To me the house that I grew up in was a Palace. My Mama and Daddy were the King and Queen. I was the Princess, and Norman was a Prince. I never saw the cracks in the wall or the rotting boards on the back porch and steps where I played. I thought the linoleum almost floating off the floor when the wind blew hard as a magic carpet and it was magical to me. I would walk back and forth on it as it came up around me. I thought it was a special thing just for me to enjoy. I loved watching the plastic curtains on the windows blow out from the wall and seem to float around.
The house had high ceilings which made it cooler in the summer but colder in the winter. When I was very young the bedrooms had no heat so they were closed off and just the front room and kitchen had any heat. That was just a little open heater with a flame that came up out of each burner. The back was asbestos then there were stone burners in front of each flame that heated up. You still could only get heat if your were very close. I used to stand very close when Mama and Daddy were not looking. So close the backs of my legs would be red from the heat. Mama jerked me away one day when she caught me and she said she smelled my hair singing in the heat. My hair was long and kinky and if it was kinked from the heat it didn't show but Mama was convinced that it had burned. From then on I was threatened fiercely if I ever stood that close again. I don't remember ever doing so either. Mama could make a believer out of me when it was necessary and it was certainly necessary then. Later on there was one of the same kind of stoves in the back room that gave us some heat in the bedrooms.

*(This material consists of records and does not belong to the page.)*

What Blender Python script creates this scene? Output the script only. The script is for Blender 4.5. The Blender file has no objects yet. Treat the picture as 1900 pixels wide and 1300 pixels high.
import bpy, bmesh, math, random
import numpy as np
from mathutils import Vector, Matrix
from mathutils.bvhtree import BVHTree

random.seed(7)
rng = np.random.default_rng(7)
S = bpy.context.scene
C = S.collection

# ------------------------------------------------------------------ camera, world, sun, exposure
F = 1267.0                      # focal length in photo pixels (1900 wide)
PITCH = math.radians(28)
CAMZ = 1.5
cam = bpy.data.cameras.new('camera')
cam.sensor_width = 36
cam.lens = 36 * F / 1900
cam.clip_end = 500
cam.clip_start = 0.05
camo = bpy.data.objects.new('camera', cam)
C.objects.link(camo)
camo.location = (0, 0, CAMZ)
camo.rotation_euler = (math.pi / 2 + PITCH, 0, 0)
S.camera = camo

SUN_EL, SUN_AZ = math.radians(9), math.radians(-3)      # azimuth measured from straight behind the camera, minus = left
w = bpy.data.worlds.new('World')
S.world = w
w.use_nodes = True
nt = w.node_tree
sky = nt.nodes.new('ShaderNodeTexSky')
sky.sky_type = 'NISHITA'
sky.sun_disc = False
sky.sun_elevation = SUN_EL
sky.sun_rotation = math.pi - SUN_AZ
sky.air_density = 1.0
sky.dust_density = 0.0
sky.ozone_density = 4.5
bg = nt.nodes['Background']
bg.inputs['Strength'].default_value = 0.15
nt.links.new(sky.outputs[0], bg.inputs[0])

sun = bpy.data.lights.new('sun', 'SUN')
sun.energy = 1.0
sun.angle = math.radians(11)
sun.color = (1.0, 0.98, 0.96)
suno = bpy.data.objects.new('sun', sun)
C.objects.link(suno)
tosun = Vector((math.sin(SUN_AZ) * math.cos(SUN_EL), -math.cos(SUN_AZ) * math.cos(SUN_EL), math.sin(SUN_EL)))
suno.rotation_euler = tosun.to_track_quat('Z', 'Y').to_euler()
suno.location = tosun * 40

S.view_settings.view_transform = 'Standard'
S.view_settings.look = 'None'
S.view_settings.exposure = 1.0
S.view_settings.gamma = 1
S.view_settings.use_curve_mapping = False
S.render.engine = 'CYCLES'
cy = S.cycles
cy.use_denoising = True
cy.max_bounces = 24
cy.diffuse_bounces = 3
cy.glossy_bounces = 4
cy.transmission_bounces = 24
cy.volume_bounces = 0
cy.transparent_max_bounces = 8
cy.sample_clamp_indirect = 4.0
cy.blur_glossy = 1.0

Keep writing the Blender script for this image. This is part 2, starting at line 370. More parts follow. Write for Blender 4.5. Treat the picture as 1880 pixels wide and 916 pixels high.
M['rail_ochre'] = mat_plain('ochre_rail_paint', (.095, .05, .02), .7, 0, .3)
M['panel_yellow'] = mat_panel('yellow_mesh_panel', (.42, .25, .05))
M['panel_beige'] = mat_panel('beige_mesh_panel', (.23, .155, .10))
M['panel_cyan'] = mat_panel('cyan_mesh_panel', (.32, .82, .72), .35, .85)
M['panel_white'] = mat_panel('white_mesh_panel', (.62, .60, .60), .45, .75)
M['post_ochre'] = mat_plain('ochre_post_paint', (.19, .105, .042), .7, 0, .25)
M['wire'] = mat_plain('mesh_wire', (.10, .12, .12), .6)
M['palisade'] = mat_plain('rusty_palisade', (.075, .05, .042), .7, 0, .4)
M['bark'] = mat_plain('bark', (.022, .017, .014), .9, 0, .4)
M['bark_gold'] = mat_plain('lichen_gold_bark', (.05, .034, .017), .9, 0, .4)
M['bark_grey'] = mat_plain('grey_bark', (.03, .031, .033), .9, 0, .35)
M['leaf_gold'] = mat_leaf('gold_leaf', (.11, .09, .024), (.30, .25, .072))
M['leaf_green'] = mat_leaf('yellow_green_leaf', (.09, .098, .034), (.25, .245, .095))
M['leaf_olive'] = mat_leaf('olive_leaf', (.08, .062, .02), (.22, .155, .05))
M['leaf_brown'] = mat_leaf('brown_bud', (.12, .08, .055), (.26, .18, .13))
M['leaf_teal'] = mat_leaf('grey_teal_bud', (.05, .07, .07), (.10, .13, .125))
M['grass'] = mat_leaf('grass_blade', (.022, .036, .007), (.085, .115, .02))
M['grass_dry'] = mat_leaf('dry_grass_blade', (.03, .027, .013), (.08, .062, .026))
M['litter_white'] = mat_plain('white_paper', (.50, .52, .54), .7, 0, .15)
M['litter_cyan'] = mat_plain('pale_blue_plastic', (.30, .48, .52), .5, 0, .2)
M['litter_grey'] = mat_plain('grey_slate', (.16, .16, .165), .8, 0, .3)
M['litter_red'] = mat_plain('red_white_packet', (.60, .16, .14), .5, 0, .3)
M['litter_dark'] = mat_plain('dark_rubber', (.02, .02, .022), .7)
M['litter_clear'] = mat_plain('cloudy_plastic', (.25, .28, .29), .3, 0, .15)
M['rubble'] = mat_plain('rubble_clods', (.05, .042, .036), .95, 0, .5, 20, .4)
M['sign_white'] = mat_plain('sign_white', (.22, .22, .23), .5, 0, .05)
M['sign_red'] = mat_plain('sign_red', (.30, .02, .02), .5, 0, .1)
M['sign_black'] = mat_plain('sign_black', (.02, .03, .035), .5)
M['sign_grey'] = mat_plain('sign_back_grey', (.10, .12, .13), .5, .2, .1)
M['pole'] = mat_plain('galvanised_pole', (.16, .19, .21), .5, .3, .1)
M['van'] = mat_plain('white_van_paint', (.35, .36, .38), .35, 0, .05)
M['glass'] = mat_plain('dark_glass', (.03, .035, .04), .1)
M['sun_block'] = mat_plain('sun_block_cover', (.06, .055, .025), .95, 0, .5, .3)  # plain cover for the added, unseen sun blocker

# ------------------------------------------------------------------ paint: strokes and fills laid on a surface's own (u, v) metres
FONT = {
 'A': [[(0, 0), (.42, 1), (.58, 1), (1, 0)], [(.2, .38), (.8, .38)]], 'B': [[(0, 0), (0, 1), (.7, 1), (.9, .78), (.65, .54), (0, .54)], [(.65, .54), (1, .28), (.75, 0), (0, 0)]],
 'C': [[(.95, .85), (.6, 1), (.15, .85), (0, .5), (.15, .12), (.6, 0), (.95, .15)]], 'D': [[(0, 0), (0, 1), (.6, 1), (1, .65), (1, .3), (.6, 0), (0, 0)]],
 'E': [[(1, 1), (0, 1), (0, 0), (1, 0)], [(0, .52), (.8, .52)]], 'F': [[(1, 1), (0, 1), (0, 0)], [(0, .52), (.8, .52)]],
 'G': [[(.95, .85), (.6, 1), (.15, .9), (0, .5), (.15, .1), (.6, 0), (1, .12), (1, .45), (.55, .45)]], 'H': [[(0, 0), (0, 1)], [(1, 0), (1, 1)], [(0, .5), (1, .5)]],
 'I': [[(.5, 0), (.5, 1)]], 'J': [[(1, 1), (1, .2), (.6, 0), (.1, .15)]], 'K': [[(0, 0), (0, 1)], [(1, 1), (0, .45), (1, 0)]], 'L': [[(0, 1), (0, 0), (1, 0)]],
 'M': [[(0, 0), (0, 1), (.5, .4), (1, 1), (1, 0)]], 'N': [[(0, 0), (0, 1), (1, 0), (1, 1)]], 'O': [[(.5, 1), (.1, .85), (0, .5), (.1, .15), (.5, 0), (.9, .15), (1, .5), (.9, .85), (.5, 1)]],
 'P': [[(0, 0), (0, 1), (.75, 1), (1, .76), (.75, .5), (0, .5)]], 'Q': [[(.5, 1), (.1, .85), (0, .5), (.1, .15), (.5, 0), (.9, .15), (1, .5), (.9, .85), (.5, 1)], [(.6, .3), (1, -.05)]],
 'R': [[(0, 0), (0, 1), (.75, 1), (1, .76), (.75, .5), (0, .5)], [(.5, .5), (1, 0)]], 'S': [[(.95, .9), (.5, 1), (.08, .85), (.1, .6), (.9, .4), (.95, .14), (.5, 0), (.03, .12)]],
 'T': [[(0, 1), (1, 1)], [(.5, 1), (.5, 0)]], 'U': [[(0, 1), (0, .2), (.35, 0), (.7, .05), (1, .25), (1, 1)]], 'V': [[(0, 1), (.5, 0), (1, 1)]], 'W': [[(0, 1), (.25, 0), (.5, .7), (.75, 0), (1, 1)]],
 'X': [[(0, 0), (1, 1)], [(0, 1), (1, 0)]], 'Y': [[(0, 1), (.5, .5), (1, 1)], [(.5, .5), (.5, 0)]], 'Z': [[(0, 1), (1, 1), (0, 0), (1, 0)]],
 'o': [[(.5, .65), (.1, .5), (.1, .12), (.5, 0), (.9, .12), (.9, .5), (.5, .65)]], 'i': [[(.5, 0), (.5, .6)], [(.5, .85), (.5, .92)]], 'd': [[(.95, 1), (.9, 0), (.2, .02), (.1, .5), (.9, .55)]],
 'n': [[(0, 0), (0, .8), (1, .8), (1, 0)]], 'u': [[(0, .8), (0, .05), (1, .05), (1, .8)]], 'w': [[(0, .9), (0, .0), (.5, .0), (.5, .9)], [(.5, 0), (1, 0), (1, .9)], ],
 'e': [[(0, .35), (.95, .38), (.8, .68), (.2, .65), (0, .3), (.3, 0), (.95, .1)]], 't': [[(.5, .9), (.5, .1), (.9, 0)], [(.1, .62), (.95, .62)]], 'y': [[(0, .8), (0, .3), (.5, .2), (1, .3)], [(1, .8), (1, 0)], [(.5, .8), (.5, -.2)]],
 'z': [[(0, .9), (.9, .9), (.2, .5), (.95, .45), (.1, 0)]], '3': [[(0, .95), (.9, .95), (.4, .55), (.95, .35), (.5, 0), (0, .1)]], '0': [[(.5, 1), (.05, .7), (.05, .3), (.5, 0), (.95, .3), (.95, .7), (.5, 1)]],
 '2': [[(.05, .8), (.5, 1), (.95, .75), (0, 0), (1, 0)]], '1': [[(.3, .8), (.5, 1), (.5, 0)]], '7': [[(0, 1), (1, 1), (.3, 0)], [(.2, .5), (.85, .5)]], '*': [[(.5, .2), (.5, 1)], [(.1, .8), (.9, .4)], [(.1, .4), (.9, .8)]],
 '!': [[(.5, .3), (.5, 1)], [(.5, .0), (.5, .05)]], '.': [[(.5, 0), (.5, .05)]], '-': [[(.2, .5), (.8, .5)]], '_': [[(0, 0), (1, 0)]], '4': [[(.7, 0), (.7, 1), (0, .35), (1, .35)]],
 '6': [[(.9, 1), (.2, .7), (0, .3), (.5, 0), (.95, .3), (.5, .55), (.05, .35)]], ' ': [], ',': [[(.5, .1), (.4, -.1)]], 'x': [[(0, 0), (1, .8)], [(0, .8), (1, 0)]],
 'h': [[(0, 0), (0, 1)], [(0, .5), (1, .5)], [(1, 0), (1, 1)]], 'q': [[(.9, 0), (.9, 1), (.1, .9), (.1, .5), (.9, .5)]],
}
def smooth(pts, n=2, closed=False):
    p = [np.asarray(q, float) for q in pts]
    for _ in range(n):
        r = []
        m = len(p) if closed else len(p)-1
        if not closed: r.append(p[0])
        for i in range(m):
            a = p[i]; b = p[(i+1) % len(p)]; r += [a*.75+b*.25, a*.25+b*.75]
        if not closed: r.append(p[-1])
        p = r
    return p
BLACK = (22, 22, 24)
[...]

The roof was sheet iron. Which was only a thin piece of tin that rusted and had to be painted with silver paint of some kind when my Daddy could afford to have it done. That roof was magical to me also when it rained. I loved to hear rain beating down on that roof especially at night when I was snug in bed. Such a peaceful and comforting sound. Made me feel protected inside and I would think of the people who may be out in the rain and didn't have my house and bed to snuggle in. I felt sorry for those who didn't have what I had.
The house sat high off the ground on concrete blocks. No foundation, no under pining. We would crawl under there in the summer and play in the dirt making mud pies and digging in the soft earth. In the winter Daddy kept potatoes and onions under the back side where it was a little lower to the ground. When he dug them from his garden they were laid out on the ground under a tree where it was shaded. Something was poured over them while they 'cured out'. Then in the fall when it got cold they were put under the house. They didn't freeze or rot. My job was to crawl under there with a paper sack and bring some in the house for Mama to cook.
The house was surrounded with trees for shade. Most of them were china berry and walnut trees. One big Elm tree over by the tracks was where I climbed and played.
I grew up thinking I had everything and I still think that. That house holds many happy memories for me and it was home from the time I was four month's old until I got married and left the first time. It will always be my home. No matter how old I get. As long as I live on this Earth that will be the home of my heart and soul. In my heart The King and Queen, Prince and Princess still live there. The house is still like it was then in my heart and nothing will replace that home until I leave this earth and go to my Heavenly Home. This world is not my home anyway.
Proverbs 13:1 - A wise son [heareth] his father's instruction: but a scorner heareth not rebuke.
Proverbs 29:15 - The rod and reproof give wisdom: but a child left [to himself] bringeth his mother to shame.